Questo è quello che è successo un po’ dappertutto, a Torino e ovunque vai…
I rapporti con i cittadini… dicevamo “siamo i portavoce dei cittadini” ma quando sono stati eletti non sono stati più portavoce. Non ascoltavano più non solo i cittadini, ma nemmeno la base degli attivisti, che era la principale forza del Movimento, la sua spina dorsale… ecco, sono stati presi e messi in un angolo, soprattutto quelli che erano più critici.
Da una struttura di rottura a una struttura di gestione del potere, la trasformazione è stata questa.
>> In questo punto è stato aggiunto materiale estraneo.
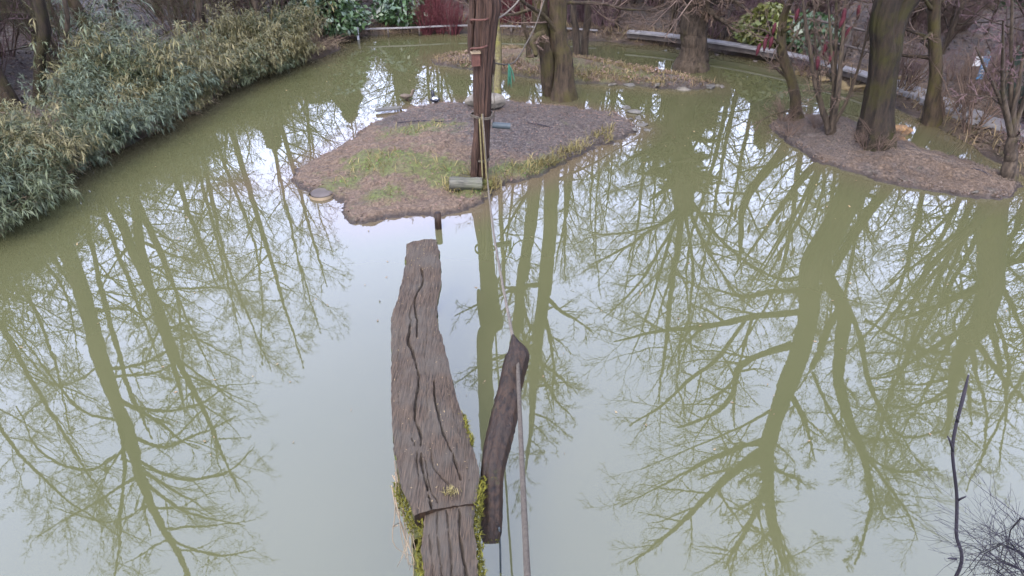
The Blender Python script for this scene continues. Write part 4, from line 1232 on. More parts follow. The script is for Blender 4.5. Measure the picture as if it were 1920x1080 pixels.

C’è stato proprio un problema di corruzione…
Sì, di corruzione “ideologica”.

C’è infine una terza questione che non riguarda la corrente di destra nel movimento, ma quelli come te che si sono battuti contro la deriva… ed è la sfiducia nelle masse popolari, sfiducia di poter essere vento di cambiamento facendo leva sul popolo che vi aveva sostenuto… non avere fiducia in questa forza è stato alla base della deriva di cui parlavi ora.
È una fiducia che non c’è mai stata… in un meccanismo in cui ci si chiude nel palazzo a decidere, tutta la retorica sulla partecipazione svanisce… Quindi o è stata un gigantesco abbaglio oppure qualcuno ha messo un coperchio sopra tutto il malcontento popolare che si stava esprimendo e lo ha chiamato M5S, perché altrimenti probabilmente questo malcontento avrebbe trovato altre strade.
Questo Grillo lo ha detto chiaro e tondo, tempo fa, in un post sul suo blog: il M5S ha posto freno all’esplodere di fenomeni ultra reazionari come nell’est Europa. Questo non lo so se è vero, però effettivamente c’è stato più di qualcuno che ha riconosciuto al M5S il ruolo soprattutto di “pompiere”…

La classe dominante manovra e trama, ma indicare il M5S come il frutto di un complotto di UE, Confindustria, USA, ecc… significa dire che si sono creati loro stessi un fenomeno che gli ha creato ben più problemi dei vantaggi che pensavano di ricavarne…
No certo, che si tratti di un complotto dall’alto proprio non esiste, ma è vero che quella che doveva essere una “rivoluzione gentile” ha azzerato i conflitti, perché poi tutto quello che era conflittuale doveva confluire all’interno di organismi istituzionali che però sono diretti dalla classe dominante e non da forze popolari…
Mi ricordo Di Maio che voleva l’impeachment per Mattarella e pochi giorni dopo è andato a inginocchiarsi a Canossa. Stessa cosa per l’acqua pubblica e via dicendo… tutta una serie di cavalli di battaglia sulla base dei quali il movimento ha preso voti, sono poi stati presi e gettati alle ortiche. Credo che se si fanno grandi proclami, poi occorra essere conseguenti…

A livello municipale, a Roma, sei stato un eletto del M5S, ma hai anche un passato di militante del PRC; posti i limiti del M5S di cui abbiamo parlato, pensi che il mancato intervento dei comunisti, dei partiti e delle organizzazioni di sinistra abbia inciso sulla deriva imboccata dal M5S?
Ho sempre fatto politica a sinistra e mi è sempre piaciuto farlo… diciamo chiaramente che anche per i partiti e le organizzazioni comuniste e di sinistra “fare la rivoluzione” non è un obiettivo all’ordine del giorno… quindi è ovvio che il sommovimento provocato dal M5S non è stato visto come un’occasione per allargare l’intervento fra le masse popolari.
Il M5S era un contenitore trasparente: se veniva riempito di rosso si colorava di rosso anche all’esterno. Però le forze di sinistra organizzate che avrebbero potuto intervenire e orientare, di “esercitare egemonia”, non hanno colto l’occasione.
Mi ricordo perfettamente le forze di sinistra… per esempio la Rete dei Comunisti che organizzò un’assemblea pubblica con la presenza di Di Battista e mi ricordo chiaramente un intervento di Nunzio D’Erme in cui disse “Votate per il M5S”… Questo per dire che da parte di alcuni c’era la capacità di intravedere una possibilità, ma in verità dopo la predica non c’è stata la capacità di sviluppare una pratica. Pure il M5S con la linea “né di destra né di sinistra” non ha favorito un rapporto con le forze autenticamente socialiste.